The Fishin’ Mission is a comfortable 30′ yacht with plenty of room, lots of gear, and of course, a head (that’s boat talk for toilet).

Captain Brian Helminen piloted us out onto the water and told us about his background and family (he and his wife have raised 15 children!). After boating through Lac La Belle and out onto Lake Superior, he begins the arduous task of teaching us both about Great Lakes fishing. Now don’t get me wrong, we have both been fishing before, but it’s been a while, and never with this much gear. We learned about dipsy divers, lure, setting depth, and many other things that have since left my memory.

By the time we have six lines out, I notice that one is moving. It was on Michelle’s side, so time for her to get to work! 

After some initial squeamishness, Michelle does pose for the official first fish picture. It was a small lake trout, barely big enough to keep, but we did just in case it was the only thing we caught. Eventually, we threw this one back in favor of the larger ones we had pulled in.

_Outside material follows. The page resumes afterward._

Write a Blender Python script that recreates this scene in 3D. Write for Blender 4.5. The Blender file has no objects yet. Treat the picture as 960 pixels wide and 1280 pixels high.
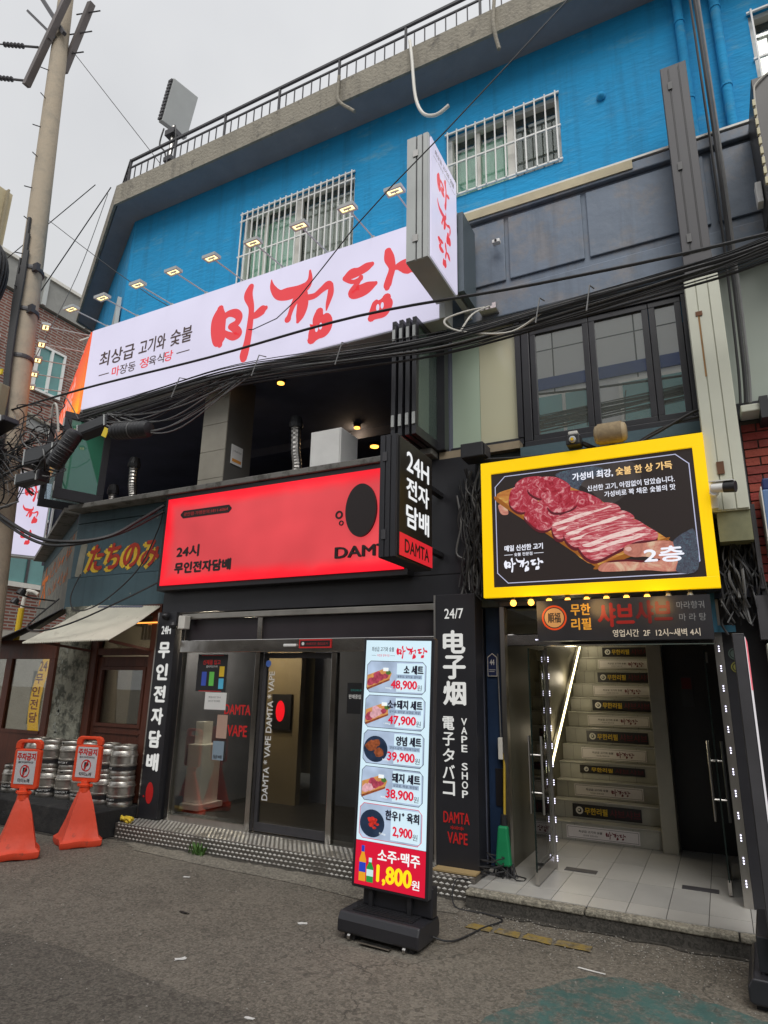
import bpy, bmesh, math, random
from mathutils import Vector, Matrix
random.seed(7)
SC = bpy.context.scene
COL = SC.collection
R = math.radians

# ------------------------------------------------------------------ camera
cam_d = bpy.data.cameras.new('camera')
cam = bpy.data.objects.new('camera', cam_d); COL.objects.link(cam)
cam_d.sensor_fit = 'VERTICAL'; cam_d.sensor_height = 36.0
cam_d.lens = 793.456 / 1280 * 36.0
cam_d.clip_start = 0.05; cam_d.clip_end = 2000
PITCH, ROLL, YAW = 0.263736573, 0.0186435587, 0.477271793
fw = Vector((-math.sin(YAW)*math.cos(PITCH), math.cos(YAW)*math.cos(PITCH), math.sin(PITCH)))
rt = fw.cross(Vector((0, 0, 1))).normalized(); up = rt.cross(fw)
r2 = rt*math.cos(ROLL) + up*math.sin(ROLL); u2 = up*math.cos(ROLL) - rt*math.sin(ROLL)
m = Matrix((r2, u2, -fw)).transposed().to_4x4(); m.translation = (0, 0, 1.62)
cam.matrix_world = m
SC.camera = cam

# ------------------------------------------------------------------ sky, sun, exposure
SUN_EL, SUN_AZ = R(50), R(155)          # azimuth: light comes from behind the camera, to the right
w = bpy.data.worlds.new('World'); SC.world = w; w.use_nodes = True
nt = w.node_tree; nt.nodes.clear()
def N(t, kind, **kw):
    n = t.nodes.new(kind)
    for k, v in kw.items(): setattr(n, k, v)
    return n
out = N(nt, 'ShaderNodeOutputWorld'); bg = N(nt, 'ShaderNodeBackground'); bg.inputs[1].default_value = 0.1
sky = N(nt, 'ShaderNodeTexSky', sky_type='NISHITA', sun_disc=False)
sky.sun_elevation = SUN_EL; sky.sun_rotation = SUN_AZ
hs = N(nt, 'ShaderNodeHueSaturation'); hs.inputs['Saturation'].default_value = 0.15
tc = N(nt, 'ShaderNodeTexCoord'); nz = N(nt, 'ShaderNodeTexNoise'); nz.inputs['Scale'].default_value = 1.6; nz.inputs['Detail'].default_value = 5
sep = N(nt, 'ShaderNodeSeparateXYZ'); nt.links.new(tc.outputs['Generated'], sep.inputs[0])
nt.links.new(tc.outputs['Generated'], nz.inputs['Vector'])
cr = N(nt, 'ShaderNodeValToRGB'); cr.color_ramp.elements[0].position = 0.3; cr.color_ramp.elements[1].position = 0.75
cr.color_ramp.elements[0].color = (.55, .56, .58, 1); cr.color_ramp.elements[1].color = (.75, .755, .76, 1)
nt.links.new(nz.outputs['Fac'], cr.inputs[0])
# overcast luminance rises gently toward the zenith
mr = N(nt, 'ShaderNodeMapRange'); mr.inputs[1].default_value = 0; mr.inputs[2].default_value = 1; mr.inputs[3].default_value = 6.9; mr.inputs[4].default_value = 10.5
nt.links.new(sep.outputs['Z'], mr.inputs[0])
vm = N(nt, 'ShaderNodeVectorMath', operation='SCALE'); nt.links.new(cr.outputs[0], vm.inputs[0]); nt.links.new(mr.outputs[0], vm.inputs['Scale'])
mx = N(nt, 'ShaderNodeMix', data_type='RGBA'); mx.inputs[0].default_value = 0.9
nt.links.new(sky.outputs[0], hs.inputs['Color']); nt.links.new(hs.outputs[0], mx.inputs[6]); nt.links.new(vm.outputs[0], mx.inputs[7])
nt.links.new(mx.outputs[2], bg.inputs[0]); nt.links.new(bg.outputs[0], out.inputs[0])
sl = bpy.data.lights.new('sun', 'SUN'); sl.energy = 1.5; sl.angle = R(40); sl.color = (1, .97, .93)
so = bpy.data.objects.new('sun', sl); COL.objects.link(so)
sd = Vector((math.sin(SUN_AZ)*math.cos(SUN_EL), math.cos(SUN_AZ)*math.cos(SUN_EL), math.sin(SUN_EL)))  # towards the sun
so.rotation_euler = sd.to_track_quat('Z', 'Y').to_euler(); so.location = (0, -3, 30)
SC.view_settings.view_transform = 'Standard'; SC.view_settings.look = 'None'
SC.view_settings.exposure = 0.45; SC.view_settings.gamma = 1.0
SC.cycles.max_bounces = 8; SC.cycles.transparent_max_bounces = 16; SC.cycles.caustics_reflective = False; SC.cycles.caustics_refractive = False
SC.cycles.sample_clamp_indirect = 4

# ------------------------------------------------------------------ materials
def lin(c):
    f = lambda v: (v/255)/12.92 if v/255 <= .04045 else ((v/255+.055)/1.055)**2.4
    return (f(c[0]), f(c[1]), f(c[2]), 1)
MATS = {}
def mat(name, col, rough=.6, metal=0, var=.12, scale=3, bump=0, bscale=40, emit=0, ecol=None, spec=.5, coat=0, stretch=None):
    if name in MATS: return MATS[name]
    m = bpy.data.materials.new(name); m.use_nodes = True; t = m.node_tree; b = t.nodes['Principled BSDF']
    c = col if len(col) == 4 else (*col, 1)
    b.inputs['Roughness'].default_value = rough; b.inputs['Metallic'].default_value = metal
    b.inputs['Specular IOR Level'].default_value = spec; b.inputs['Coat Weight'].default_value = coat
    tcn = t.nodes.new('ShaderNodeTexCoord'); mp = t.nodes.new('ShaderNodeMapping'); t.links.new(tcn.outputs['Object'], mp.inputs[0])
    if stretch: mp.inputs['Scale'].default_value = stretch
    if var > 0:
        n = t.nodes.new('ShaderNodeTexNoise'); n.inputs['Scale'].default_value = scale; n.inputs['Detail'].default_value = 7; n.inputs['Roughness'].default_value = .62
        t.links.new(mp.outputs[0], n.inputs['Vector'])
        r = t.nodes.new('ShaderNodeValToRGB'); r.color_ramp.elements[0].position = .28; r.color_ramp.elements[1].position = .72
        lo = tuple(max(0, v*(1-var)) for v in c[:3]); hi = tuple(min(1, v*(1+var)) for v in c[:3])
        r.color_ramp.elements[0].color = (*lo, 1); r.color_ramp.elements[1].color = (*hi, 1)
        t.links.new(n.outputs['Fac'], r.inputs[0]); t.links.new(r.outputs[0], b.inputs['Base Color'])
        rr = t.nodes.new('ShaderNodeMapRange'); rr.inputs[3].default_value = max(0.02, rough-.1); rr.inputs[4].default_value = min(1, rough+.12)
        t.links.new(n.outputs['Fac'], rr.inputs[0]); t.links.new(rr.outputs[0], b.inputs['Roughness'])
    else: b.inputs['Base Color'].default_value = c
    if bump:
        n2 = t.nodes.new('ShaderNodeTexNoise'); n2.inputs['Scale'].default_value = bscale; n2.inputs['Detail'].default_value = 6
        t.links.new(mp.outputs[0], n2.inputs['Vector'])
        bp = t.nodes.new('ShaderNodeBump'); bp.inputs['Strength'].default_value = bump; bp.inputs['Distance'].default_value = .02
        t.links.new(n2.outputs['Fac'], bp.inputs['Height']); t.links.new(bp.outputs[0], b.inputs['Normal'])
    if emit:
        b.inputs['Emission Color'].default_value = ecol or c; b.inputs['Emission Strength'].default_value = emit
    MATS[name] = m; return m
def glass(name, tint=(.9, .95, .93), refl=1.0, rough=0.0, film=0.0, filmcol=(.3, .4, .35)):
    """window glass as a thin sheet: transparent with a mirror reflection by Fresnel; film adds a matt layer"""
    if name in MATS: return MATS[name]
    m = bpy.data.materials.new(name); m.use_nodes = True; t = m.node_tree; t.nodes.clear()
    o = t.nodes.new('ShaderNodeOutputMaterial'); tr = t.nodes.new('ShaderNodeBsdfTransparent'); tr.inputs[0].default_value = (*tint, 1)
    g = t.nodes.new('ShaderNodeBsdfGlossy'); g.inputs['Roughness'].default_value = rough; g.inputs[0].default_value = (1, 1, 1, 1)
    f = t.nodes.new('ShaderNodeFresnel'); f.inputs[0].default_value = 1.5
    ml = t.nodes.new('ShaderNodeMath'); ml.operation = 'MULTIPLY'; ml.inputs[1].default_value = refl; ml.use_clamp = True
    t.links.new(f.outputs[0], ml.inputs[0]); ms = t.nodes.new('ShaderNodeMixShader'); t.links.new(ml.outputs[0], ms.inputs[0])
    base = tr.outputs[0]
    if film:
        d = t.nodes.new('ShaderNodeBsdfDiffuse'); d.inputs[0].default_value = (*filmcol, 1)
        m2 = t.nodes.new('ShaderNodeMixShader'); m2.inputs[0].default_value = film
        t.links.new(tr.outputs[0], m2.inputs[1]); t.links.new(d.outputs[0], m2.inputs[2]); base = m2.outputs[0]
    t.links.new(base, ms.inputs[1]); t.links.new(g.outputs[0], ms.inputs[2]); t.links.new(ms.outputs[0], o.inputs[0])
    MATS[name] = m; return m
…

Fishing was going quite well. Every time we got a line out, after a few minutes something got a hit. On the radio, Captain Brian hears an SOS call from a sailboat that had run into some rocks a few miles away. He notifies the Coast Guard that we are in the area but he is concerned that we would not have enough fuel to get to the distressed boat, perform a rescue, and get back to our dock. They put him on standby in case we are needed to help out.

Over the next hour and a half or so, we brought in seven more fish including this one, our largest lake trout. We also got two Koho salmon.

Everything was going well and we decide that we were only going to keep salmon from this point forward. Captain Brian has been monitoring the situation with the Mother Superior, the stranded boat. Turns out that there are no other boats in the area and the Coast Guard has decided to not send out a rescue boat (I didn’t know that was an option).

Captain Brian explains that it is the responsibility of any boat to help out another boat in distress. He has recalculated our fuel and we should have no problem reaching the boat, pulling her free, and making it back. We are underway, with about 15 minutes to get to the other boat. Along the, Captain Brian needs to get ropes ready to pull the sailboat off the rocks. He looks Michelle in the eyes and says “You are the Captain now!”

We get to Manitou Island and find the Mother Superior. The captain did not know that there were rocks under the surface that were not on the charts and his rutter snagged on them. There was no damage but his engines could not help them break free.

Once we get close enough, I am supposed to throw this rope to the other boat so that it can be tied off and we will pull them free. ME, throw the rope, on a bobbing boat!

Yes, please replay that, because that throw was that good! Once they were freed, it was time to head back to get our fish cleaned and packed up. But first, the captain wanted to show us a couple of tourist attractions since we were on a section of the Lake that we had not planned to visit. Manitou Island is known for this quartz vein that runs down the cliff face and into the water. It is a local favorite swimming hole (we opted out, the water temp was in the 50’s).

We also went past Gull Rock with its 1967 lighthouse. The small building is actually an outhouse with a flush toilet. Built above the rocks, each time a wave crashes in, the toilet is automatically cleaned. The island was recently acquired by a preservation society who hopes to restore it.

As we returned to Lac La Belle, Captain Brian gave us a little history of the area. There were copper mines along the lake but to get the ore out to Lake Superior, a channel was dredged out in the 1860s. That is the channel we rode through in the time-lapse below. It was a beautiful ride as the sun began to set and my mind drifted to fish tacos.

Once back at the lake house, our haul was laid out to be cleaned. Thankfully Captain Brian took care of that too!

After an hour drive back to the campground, it was late and we were hungry. Dinner became cheese and crackers while I cooked a little fish. A tablespoon of butter and some garlic powder in a frying pan and add scraps of salmon and trout cheeks fresh out of Lake Superior.

We did get fish tacos the next night and they were delicious! Maybe I’ll post that recipe sometime.